_EXERCISE AIM_:
Write out all of the data without omission, exactly as shown.
■ ■ ■
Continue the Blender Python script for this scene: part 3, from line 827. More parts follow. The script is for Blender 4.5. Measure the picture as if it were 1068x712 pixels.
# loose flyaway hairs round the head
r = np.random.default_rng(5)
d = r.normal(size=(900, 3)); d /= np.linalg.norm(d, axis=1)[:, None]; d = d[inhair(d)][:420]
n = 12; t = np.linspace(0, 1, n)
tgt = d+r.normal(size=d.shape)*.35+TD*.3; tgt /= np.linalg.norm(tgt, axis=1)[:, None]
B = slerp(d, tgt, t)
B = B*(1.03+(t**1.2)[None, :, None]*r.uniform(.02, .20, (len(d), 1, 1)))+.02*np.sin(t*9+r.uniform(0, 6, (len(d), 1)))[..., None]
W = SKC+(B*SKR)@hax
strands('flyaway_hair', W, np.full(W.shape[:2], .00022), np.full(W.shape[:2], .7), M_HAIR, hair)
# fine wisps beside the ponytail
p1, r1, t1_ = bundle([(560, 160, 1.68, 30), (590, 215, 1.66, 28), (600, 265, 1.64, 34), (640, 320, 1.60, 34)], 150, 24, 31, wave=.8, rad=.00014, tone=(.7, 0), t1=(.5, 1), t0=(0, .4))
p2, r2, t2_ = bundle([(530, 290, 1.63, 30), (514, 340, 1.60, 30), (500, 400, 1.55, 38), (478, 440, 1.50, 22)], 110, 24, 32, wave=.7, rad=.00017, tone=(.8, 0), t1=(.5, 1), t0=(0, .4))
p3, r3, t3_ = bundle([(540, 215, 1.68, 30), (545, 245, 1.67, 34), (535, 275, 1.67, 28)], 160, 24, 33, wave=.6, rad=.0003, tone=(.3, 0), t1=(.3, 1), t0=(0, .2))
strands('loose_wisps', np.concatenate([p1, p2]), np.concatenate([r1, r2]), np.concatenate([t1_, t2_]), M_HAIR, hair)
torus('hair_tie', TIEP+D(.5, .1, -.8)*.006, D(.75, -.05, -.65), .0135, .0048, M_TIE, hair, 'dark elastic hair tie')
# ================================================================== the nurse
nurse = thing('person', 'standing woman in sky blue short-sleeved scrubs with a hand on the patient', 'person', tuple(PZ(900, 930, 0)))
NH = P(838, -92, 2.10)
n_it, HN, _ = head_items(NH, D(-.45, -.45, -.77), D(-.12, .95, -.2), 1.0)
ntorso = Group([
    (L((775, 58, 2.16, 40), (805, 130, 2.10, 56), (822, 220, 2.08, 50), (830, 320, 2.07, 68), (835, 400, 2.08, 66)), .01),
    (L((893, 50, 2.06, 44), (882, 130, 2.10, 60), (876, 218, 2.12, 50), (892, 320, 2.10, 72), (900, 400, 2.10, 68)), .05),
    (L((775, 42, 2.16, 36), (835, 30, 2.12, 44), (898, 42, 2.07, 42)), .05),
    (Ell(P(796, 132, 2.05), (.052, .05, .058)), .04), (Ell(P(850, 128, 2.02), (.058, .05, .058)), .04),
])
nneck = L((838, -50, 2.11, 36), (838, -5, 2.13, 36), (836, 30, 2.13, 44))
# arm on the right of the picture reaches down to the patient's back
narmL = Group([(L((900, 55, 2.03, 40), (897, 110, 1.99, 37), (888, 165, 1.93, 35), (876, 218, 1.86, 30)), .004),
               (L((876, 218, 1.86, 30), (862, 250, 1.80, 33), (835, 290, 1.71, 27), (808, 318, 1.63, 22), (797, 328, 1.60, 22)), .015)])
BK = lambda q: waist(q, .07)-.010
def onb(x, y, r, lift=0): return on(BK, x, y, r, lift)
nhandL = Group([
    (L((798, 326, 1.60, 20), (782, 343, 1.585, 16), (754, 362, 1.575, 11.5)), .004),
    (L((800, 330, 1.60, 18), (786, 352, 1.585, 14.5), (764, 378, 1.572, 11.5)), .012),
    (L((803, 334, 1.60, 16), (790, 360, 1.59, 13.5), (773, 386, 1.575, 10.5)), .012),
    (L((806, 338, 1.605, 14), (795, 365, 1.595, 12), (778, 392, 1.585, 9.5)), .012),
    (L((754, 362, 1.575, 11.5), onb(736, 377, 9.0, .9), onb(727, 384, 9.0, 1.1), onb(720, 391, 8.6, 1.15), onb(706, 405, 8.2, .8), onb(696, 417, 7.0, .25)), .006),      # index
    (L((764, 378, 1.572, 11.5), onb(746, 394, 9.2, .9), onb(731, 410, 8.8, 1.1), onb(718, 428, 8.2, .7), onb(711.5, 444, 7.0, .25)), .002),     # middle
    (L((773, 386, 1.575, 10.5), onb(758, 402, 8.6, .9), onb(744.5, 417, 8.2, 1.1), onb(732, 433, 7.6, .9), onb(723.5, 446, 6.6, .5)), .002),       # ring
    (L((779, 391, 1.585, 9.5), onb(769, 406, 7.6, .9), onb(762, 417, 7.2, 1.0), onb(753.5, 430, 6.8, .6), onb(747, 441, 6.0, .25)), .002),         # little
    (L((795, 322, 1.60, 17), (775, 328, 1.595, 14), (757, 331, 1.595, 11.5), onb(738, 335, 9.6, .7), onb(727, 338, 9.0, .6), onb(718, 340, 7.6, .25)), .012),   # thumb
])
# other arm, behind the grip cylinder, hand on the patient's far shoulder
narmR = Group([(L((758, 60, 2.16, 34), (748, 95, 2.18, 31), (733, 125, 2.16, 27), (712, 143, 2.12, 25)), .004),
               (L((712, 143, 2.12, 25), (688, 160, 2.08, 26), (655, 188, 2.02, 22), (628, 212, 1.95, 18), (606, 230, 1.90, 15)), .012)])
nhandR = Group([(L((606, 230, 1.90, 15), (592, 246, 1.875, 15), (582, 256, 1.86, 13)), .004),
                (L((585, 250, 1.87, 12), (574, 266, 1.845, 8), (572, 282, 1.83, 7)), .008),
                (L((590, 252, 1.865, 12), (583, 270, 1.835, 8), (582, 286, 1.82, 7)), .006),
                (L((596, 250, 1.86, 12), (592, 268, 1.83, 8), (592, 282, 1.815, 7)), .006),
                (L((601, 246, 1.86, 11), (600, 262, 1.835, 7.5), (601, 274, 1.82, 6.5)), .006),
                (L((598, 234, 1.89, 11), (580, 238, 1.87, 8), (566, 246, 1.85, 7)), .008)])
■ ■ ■
_REPLY_:
Continue the Blender Python script for this scene: part 3, from line 827. More parts follow. The script is for Blender 4.5. Measure the picture as if it were 1068x712 pixels.
# loose flyaway hairs round the head
r = np.random.default_rng(5)
d = r.normal(size=(900, 3)); d /= np.linalg.norm(d, axis=1)[:, None]; d = d[inhair(d)][:420]
n = 12; t = np.linspace(0, 1, n)
tgt = d+r.normal(size=d.shape)*.35+TD*.3; tgt /= np.linalg.norm(tgt, axis=1)[:, None]
B = slerp(d, tgt, t)
B = B*(1.03+(t**1.2)[None, :, None]*r.uniform(.02, .20, (len(d), 1, 1)))+.02*np.sin(t*9+r.uniform(0, 6, (len(d), 1)))[..., None]
W = SKC+(B*SKR)@hax
strands('flyaway_hair', W, np.full(W.shape[:2], .00022), np.full(W.shape[:2], .7), M_HAIR, hair)
# fine wisps beside the ponytail
p1, r1, t1_ = bundle([(560, 160, 1.68, 30), (590, 215, 1.66, 28), (600, 265, 1.64, 34), (640, 320, 1.60, 34)], 150, 24, 31, wave=.8, rad=.00014, tone=(.7, 0), t1=(.5, 1), t0=(0, .4))
p2, r2, t2_ = bundle([(530, 290, 1.63, 30), (514, 340, 1.60, 30), (500, 400, 1.55, 38), (478, 440, 1.50, 22)], 110, 24, 32, wave=.7, rad=.00017, tone=(.8, 0), t1=(.5, 1), t0=(0, .4))
p3, r3, t3_ = bundle([(540, 215, 1.68, 30), (545, 245, 1.67, 34), (535, 275, 1.67, 28)], 160, 24, 33, wave=.6, rad=.0003, tone=(.3, 0), t1=(.3, 1), t0=(0, .2))
strands('loose_wisps', np.concatenate([p1, p2]), np.concatenate([r1, r2]), np.concatenate([t1_, t2_]), M_HAIR, hair)
torus('hair_tie', TIEP+D(.5, .1, -.8)*.006, D(.75, -.05, -.65), .0135, .0048, M_TIE, hair, 'dark elastic hair tie')
# ================================================================== the nurse
nurse = thing('person', 'standing woman in sky blue short-sleeved scrubs with a hand on the patient', 'person', tuple(PZ(900, 930, 0)))
NH = P(838, -92, 2.10)
n_it, HN, _ = head_items(NH, D(-.45, -.45, -.77), D(-.12, .95, -.2), 1.0)
ntorso = Group([
    (L((775, 58, 2.16, 40), (805, 130, 2.10, 56), (822, 220, 2.08, 50), (830, 320, 2.07, 68), (835, 400, 2.08, 66)), .01),
    (L((893, 50, 2.06, 44), (882, 130, 2.10, 60), (876, 218, 2.12, 50), (892, 320, 2.10, 72), (900, 400, 2.10, 68)), .05),
    (L((775, 42, 2.16, 36), (835, 30, 2.12, 44), (898, 42, 2.07, 42)), .05),
    (Ell(P(796, 132, 2.05), (.052, .05, .058)), .04), (Ell(P(850, 128, 2.02), (.058, .05, .058)), .04),
])
nneck = L((838, -50, 2.11, 36), (838, -5, 2.13, 36), (836, 30, 2.13, 44))
# arm on the right of the picture reaches down to the patient's back
narmL = Group([(L((900, 55, 2.03, 40), (897, 110, 1.99, 37), (888, 165, 1.93, 35), (876, 218, 1.86, 30)), .004),
               (L((876, 218, 1.86, 30), (862, 250, 1.80, 33), (835, 290, 1.71, 27), (808, 318, 1.63, 22), (797, 328, 1.60, 22)), .015)])
BK = lambda q: waist(q, .07)-.010
def onb(x, y, r, lift=0): return on(BK, x, y, r, lift)
nhandL = Group([
    (L((798, 326, 1.60, 20), (782, 343, 1.585, 16), (754, 362, 1.575, 11.5)), .004),
    (L((800, 330, 1.60, 18), (786, 352, 1.585, 14.5), (764, 378, 1.572, 11.5)), .012),
    (L((803, 334, 1.60, 16), (790, 360, 1.59, 13.5), (773, 386, 1.575, 10.5)), .012),
    (L((806, 338, 1.605, 14), (795, 365, 1.595, 12), (778, 392, 1.585, 9.5)), .012),
    (L((754, 362, 1.575, 11.5), onb(736, 377, 9.0, .9), onb(727, 384, 9.0, 1.1), onb(720, 391, 8.6, 1.15), onb(706, 405, 8.2, .8), onb(696, 417, 7.0, .25)), .006),      # index
    (L((764, 378, 1.572, 11.5), onb(746, 394, 9.2, .9), onb(731, 410, 8.8, 1.1), onb(718, 428, 8.2, .7), onb(711.5, 444, 7.0, .25)), .002),     # middle
    (L((773, 386, 1.575, 10.5), onb(758, 402, 8.6, .9), onb(744.5, 417, 8.2, 1.1), onb(732, 433, 7.6, .9), onb(723.5, 446, 6.6, .5)), .002),       # ring
    (L((779, 391, 1.585, 9.5), onb(769, 406, 7.6, .9), onb(762, 417, 7.2, 1.0), onb(753.5, 430, 6.8, .6), onb(747, 441, 6.0, .25)), .002),         # little
    (L((795, 322, 1.60, 17), (775, 328, 1.595, 14), (757, 331, 1.595, 11.5), onb(738, 335, 9.6, .7), onb(727, 338, 9.0, .6), onb(718, 340, 7.6, .25)), .012),   # thumb
])
# other arm, behind the grip cylinder, hand on the patient's far shoulder
narmR = Group([(L((758, 60, 2.16, 34), (748, 95, 2.18, 31), (733, 125, 2.16, 27), (712, 143, 2.12, 25)), .004),
               (L((712, 143, 2.12, 25), (688, 160, 2.08, 26), (655, 188, 2.02, 22), (628, 212, 1.95, 18), (606, 230, 1.90, 15)), .012)])
nhandR = Group([(L((606, 230, 1.90, 15), (592, 246, 1.875, 15), (582, 256, 1.86, 13)), .004),
                (L((585, 250, 1.87, 12), (574, 266, 1.845, 8), (572, 282, 1.83, 7)), .008),
                (L((590, 252, 1.865, 12), (583, 270, 1.835, 8), (582, 286, 1.82, 7)), .006),
                (L((596, 250, 1.86, 12), (592, 268, 1.83, 8), (592, 282, 1.815, 7)), .006),
                (L((601, 246, 1.86, 11), (600, 262, 1.835, 7.5), (601, 274, 1.82, 6.5)), .006),
                (L((598, 234, 1.89, 11), (580, 238, 1.87, 8), (566, 246, 1.85, 7)), .008)])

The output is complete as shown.